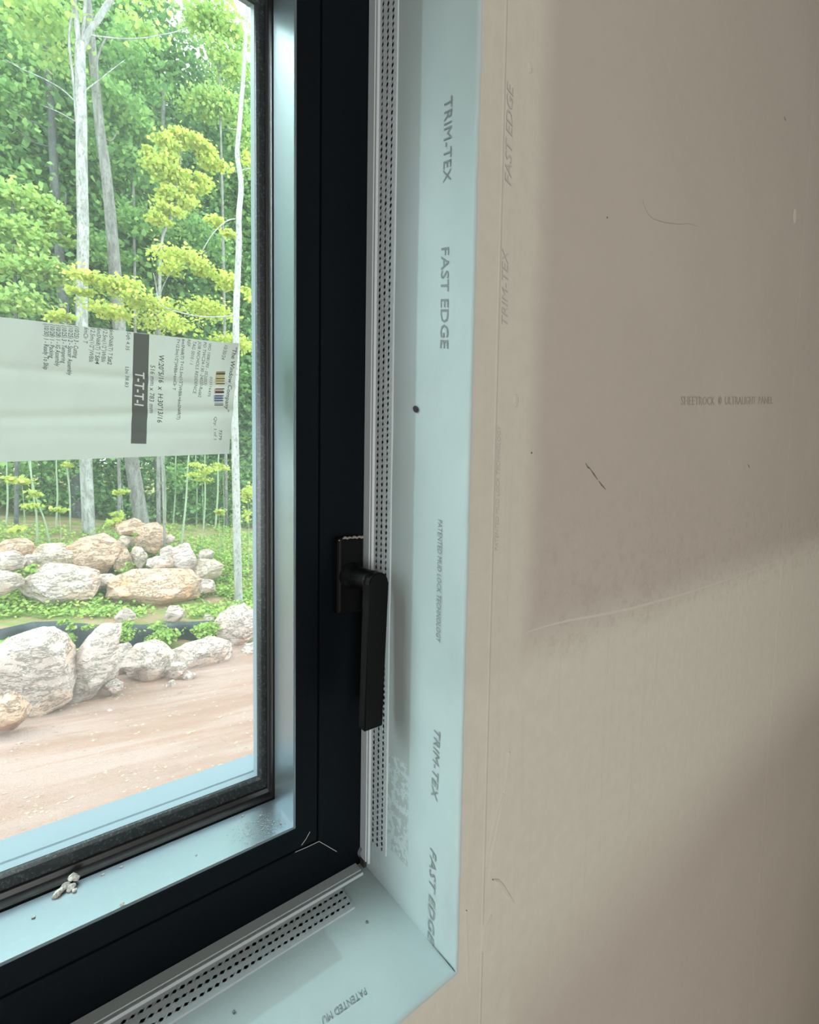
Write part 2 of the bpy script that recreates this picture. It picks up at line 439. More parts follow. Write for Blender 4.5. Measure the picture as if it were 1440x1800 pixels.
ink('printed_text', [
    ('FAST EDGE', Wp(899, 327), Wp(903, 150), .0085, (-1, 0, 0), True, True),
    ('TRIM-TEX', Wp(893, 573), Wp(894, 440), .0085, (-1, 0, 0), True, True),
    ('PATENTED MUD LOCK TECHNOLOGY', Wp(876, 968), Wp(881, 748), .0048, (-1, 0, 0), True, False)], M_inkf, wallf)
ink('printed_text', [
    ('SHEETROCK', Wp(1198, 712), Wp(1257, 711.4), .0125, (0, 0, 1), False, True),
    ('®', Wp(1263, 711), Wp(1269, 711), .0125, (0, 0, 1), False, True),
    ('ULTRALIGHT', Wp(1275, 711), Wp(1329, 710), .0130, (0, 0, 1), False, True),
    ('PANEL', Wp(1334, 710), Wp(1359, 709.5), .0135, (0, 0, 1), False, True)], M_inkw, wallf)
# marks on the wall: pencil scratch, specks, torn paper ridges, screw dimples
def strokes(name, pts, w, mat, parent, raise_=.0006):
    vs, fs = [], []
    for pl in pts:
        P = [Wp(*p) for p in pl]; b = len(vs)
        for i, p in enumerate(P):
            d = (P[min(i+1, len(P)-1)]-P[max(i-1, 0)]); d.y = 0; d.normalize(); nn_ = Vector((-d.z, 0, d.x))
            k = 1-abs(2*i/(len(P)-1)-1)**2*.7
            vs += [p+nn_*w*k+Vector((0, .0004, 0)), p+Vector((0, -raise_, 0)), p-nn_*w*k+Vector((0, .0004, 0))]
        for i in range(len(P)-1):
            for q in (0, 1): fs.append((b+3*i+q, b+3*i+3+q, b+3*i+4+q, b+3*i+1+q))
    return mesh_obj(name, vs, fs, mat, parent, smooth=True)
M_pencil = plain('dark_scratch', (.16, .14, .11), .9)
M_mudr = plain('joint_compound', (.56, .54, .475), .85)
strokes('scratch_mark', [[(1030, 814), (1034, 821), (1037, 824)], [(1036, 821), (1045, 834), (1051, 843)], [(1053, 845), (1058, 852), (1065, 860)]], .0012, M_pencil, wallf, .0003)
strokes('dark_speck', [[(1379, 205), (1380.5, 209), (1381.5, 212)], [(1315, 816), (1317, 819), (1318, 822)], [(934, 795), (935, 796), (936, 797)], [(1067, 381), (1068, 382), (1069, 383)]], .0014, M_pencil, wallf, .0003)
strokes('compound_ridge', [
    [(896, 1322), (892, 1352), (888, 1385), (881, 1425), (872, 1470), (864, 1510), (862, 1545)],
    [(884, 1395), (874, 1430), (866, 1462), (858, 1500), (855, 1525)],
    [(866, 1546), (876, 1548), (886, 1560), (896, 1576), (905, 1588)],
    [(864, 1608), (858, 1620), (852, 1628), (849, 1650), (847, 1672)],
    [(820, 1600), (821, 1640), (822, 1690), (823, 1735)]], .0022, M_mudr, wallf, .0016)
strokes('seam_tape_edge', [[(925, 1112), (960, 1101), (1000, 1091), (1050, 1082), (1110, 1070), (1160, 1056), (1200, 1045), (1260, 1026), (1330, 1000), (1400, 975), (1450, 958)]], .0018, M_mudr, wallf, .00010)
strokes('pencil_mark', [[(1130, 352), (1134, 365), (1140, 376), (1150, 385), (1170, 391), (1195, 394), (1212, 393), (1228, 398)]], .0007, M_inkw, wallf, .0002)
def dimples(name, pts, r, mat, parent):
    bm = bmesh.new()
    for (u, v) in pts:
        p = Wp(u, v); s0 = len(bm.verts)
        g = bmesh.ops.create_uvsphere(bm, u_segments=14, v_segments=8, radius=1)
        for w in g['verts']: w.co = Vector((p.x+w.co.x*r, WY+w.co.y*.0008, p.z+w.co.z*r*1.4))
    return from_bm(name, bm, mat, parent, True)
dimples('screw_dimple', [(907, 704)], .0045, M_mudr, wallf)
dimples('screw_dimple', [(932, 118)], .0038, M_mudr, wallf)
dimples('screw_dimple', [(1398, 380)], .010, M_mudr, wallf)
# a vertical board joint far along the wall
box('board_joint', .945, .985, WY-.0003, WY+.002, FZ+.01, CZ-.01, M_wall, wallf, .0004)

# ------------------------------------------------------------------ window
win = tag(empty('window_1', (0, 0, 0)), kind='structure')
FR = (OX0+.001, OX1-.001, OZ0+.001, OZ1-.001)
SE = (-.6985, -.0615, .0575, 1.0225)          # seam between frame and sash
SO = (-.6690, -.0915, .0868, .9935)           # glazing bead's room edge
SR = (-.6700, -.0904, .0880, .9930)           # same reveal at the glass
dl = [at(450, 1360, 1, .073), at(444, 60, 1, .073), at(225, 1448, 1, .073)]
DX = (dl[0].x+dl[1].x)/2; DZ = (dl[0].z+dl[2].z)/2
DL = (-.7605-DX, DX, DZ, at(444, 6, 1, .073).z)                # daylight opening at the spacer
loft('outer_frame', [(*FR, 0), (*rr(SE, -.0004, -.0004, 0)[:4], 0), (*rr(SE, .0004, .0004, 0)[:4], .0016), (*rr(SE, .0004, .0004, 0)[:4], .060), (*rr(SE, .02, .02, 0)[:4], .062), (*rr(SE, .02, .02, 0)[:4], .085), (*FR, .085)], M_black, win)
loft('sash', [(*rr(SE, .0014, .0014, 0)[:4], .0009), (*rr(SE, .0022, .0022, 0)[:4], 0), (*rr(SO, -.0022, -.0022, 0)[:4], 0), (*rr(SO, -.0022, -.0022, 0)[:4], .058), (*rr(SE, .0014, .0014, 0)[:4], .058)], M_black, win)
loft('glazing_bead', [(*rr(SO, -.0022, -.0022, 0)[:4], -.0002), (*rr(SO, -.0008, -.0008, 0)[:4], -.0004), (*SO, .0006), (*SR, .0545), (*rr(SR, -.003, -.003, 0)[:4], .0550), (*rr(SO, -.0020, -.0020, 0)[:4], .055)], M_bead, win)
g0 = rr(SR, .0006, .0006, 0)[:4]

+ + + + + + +

_REQUIRED TASK_.
Restate the data above word for word. Skip every picture.

_EXERCISE SOLUTION_.
Write part 2 of the bpy script that recreates this picture. It picks up at line 439. More parts follow. Write for Blender 4.5. Measure the picture as if it were 1440x1800 pixels.
ink('printed_text', [
    ('FAST EDGE', Wp(899, 327), Wp(903, 150), .0085, (-1, 0, 0), True, True),
    ('TRIM-TEX', Wp(893, 573), Wp(894, 440), .0085, (-1, 0, 0), True, True),
    ('PATENTED MUD LOCK TECHNOLOGY', Wp(876, 968), Wp(881, 748), .0048, (-1, 0, 0), True, False)], M_inkf, wallf)
ink('printed_text', [
    ('SHEETROCK', Wp(1198, 712), Wp(1257, 711.4), .0125, (0, 0, 1), False, True),
    ('®', Wp(1263, 711), Wp(1269, 711), .0125, (0, 0, 1), False, True),
    ('ULTRALIGHT', Wp(1275, 711), Wp(1329, 710), .0130, (0, 0, 1), False, True),
    ('PANEL', Wp(1334, 710), Wp(1359, 709.5), .0135, (0, 0, 1), False, True)], M_inkw, wallf)
# marks on the wall: pencil scratch, specks, torn paper ridges, screw dimples
def strokes(name, pts, w, mat, parent, raise_=.0006):
    vs, fs = [], []
    for pl in pts:
        P = [Wp(*p) for p in pl]; b = len(vs)
        for i, p in enumerate(P):
            d = (P[min(i+1, len(P)-1)]-P[max(i-1, 0)]); d.y = 0; d.normalize(); nn_ = Vector((-d.z, 0, d.x))
            k = 1-abs(2*i/(len(P)-1)-1)**2*.7
            vs += [p+nn_*w*k+Vector((0, .0004, 0)), p+Vector((0, -raise_, 0)), p-nn_*w*k+Vector((0, .0004, 0))]
        for i in range(len(P)-1):
            for q in (0, 1): fs.append((b+3*i+q, b+3*i+3+q, b+3*i+4+q, b+3*i+1+q))
    return mesh_obj(name, vs, fs, mat, parent, smooth=True)
M_pencil = plain('dark_scratch', (.16, .14, .11), .9)
M_mudr = plain('joint_compound', (.56, .54, .475), .85)
strokes('scratch_mark', [[(1030, 814), (1034, 821), (1037, 824)], [(1036, 821), (1045, 834), (1051, 843)], [(1053, 845), (1058, 852), (1065, 860)]], .0012, M_pencil, wallf, .0003)
strokes('dark_speck', [[(1379, 205), (1380.5, 209), (1381.5, 212)], [(1315, 816), (1317, 819), (1318, 822)], [(934, 795), (935, 796), (936, 797)], [(1067, 381), (1068, 382), (1069, 383)]], .0014, M_pencil, wallf, .0003)
strokes('compound_ridge', [
    [(896, 1322), (892, 1352), (888, 1385), (881, 1425), (872, 1470), (864, 1510), (862, 1545)],
    [(884, 1395), (874, 1430), (866, 1462), (858, 1500), (855, 1525)],
    [(866, 1546), (876, 1548), (886, 1560), (896, 1576), (905, 1588)],
    [(864, 1608), (858, 1620), (852, 1628), (849, 1650), (847, 1672)],
    [(820, 1600), (821, 1640), (822, 1690), (823, 1735)]], .0022, M_mudr, wallf, .0016)
strokes('seam_tape_edge', [[(925, 1112), (960, 1101), (1000, 1091), (1050, 1082), (1110, 1070), (1160, 1056), (1200, 1045), (1260, 1026), (1330, 1000), (1400, 975), (1450, 958)]], .0018, M_mudr, wallf, .00010)
strokes('pencil_mark', [[(1130, 352), (1134, 365), (1140, 376), (1150, 385), (1170, 391), (1195, 394), (1212, 393), (1228, 398)]], .0007, M_inkw, wallf, .0002)
def dimples(name, pts, r, mat, parent):
    bm = bmesh.new()
    for (u, v) in pts:
        p = Wp(u, v); s0 = len(bm.verts)
        g = bmesh.ops.create_uvsphere(bm, u_segments=14, v_segments=8, radius=1)
        for w in g['verts']: w.co = Vector((p.x+w.co.x*r, WY+w.co.y*.0008, p.z+w.co.z*r*1.4))
    return from_bm(name, bm, mat, parent, True)
dimples('screw_dimple', [(907, 704)], .0045, M_mudr, wallf)
dimples('screw_dimple', [(932, 118)], .0038, M_mudr, wallf)
dimples('screw_dimple', [(1398, 380)], .010, M_mudr, wallf)
# a vertical board joint far along the wall
box('board_joint', .945, .985, WY-.0003, WY+.002, FZ+.01, CZ-.01, M_wall, wallf, .0004)

# ------------------------------------------------------------------ window
win = tag(empty('window_1', (0, 0, 0)), kind='structure')
FR = (OX0+.001, OX1-.001, OZ0+.001, OZ1-.001)
SE = (-.6985, -.0615, .0575, 1.0225)          # seam between frame and sash
SO = (-.6690, -.0915, .0868, .9935)           # glazing bead's room edge
SR = (-.6700, -.0904, .0880, .9930)           # same reveal at the glass
dl = [at(450, 1360, 1, .073), at(444, 60, 1, .073), at(225, 1448, 1, .073)]
DX = (dl[0].x+dl[1].x)/2; DZ = (dl[0].z+dl[2].z)/2
DL = (-.7605-DX, DX, DZ, at(444, 6, 1, .073).z)                # daylight opening at the spacer
loft('outer_frame', [(*FR, 0), (*rr(SE, -.0004, -.0004, 0)[:4], 0), (*rr(SE, .0004, .0004, 0)[:4], .0016), (*rr(SE, .0004, .0004, 0)[:4], .060), (*rr(SE, .02, .02, 0)[:4], .062), (*rr(SE, .02, .02, 0)[:4], .085), (*FR, .085)], M_black, win)
loft('sash', [(*rr(SE, .0014, .0014, 0)[:4], .0009), (*rr(SE, .0022, .0022, 0)[:4], 0), (*rr(SO, -.0022, -.0022, 0)[:4], 0), (*rr(SO, -.0022, -.0022, 0)[:4], .058), (*rr(SE, .0014, .0014, 0)[:4], .058)], M_black, win)
loft('glazing_bead', [(*rr(SO, -.0022, -.0022, 0)[:4], -.0002), (*rr(SO, -.0008, -.0008, 0)[:4], -.0004), (*SO, .0006), (*SR, .0545), (*rr(SR, -.003, -.003, 0)[:4], .0550), (*rr(SO, -.0020, -.0020, 0)[:4], .055)], M_bead, win)
g0 = rr(SR, .0006, .0006, 0)[:4]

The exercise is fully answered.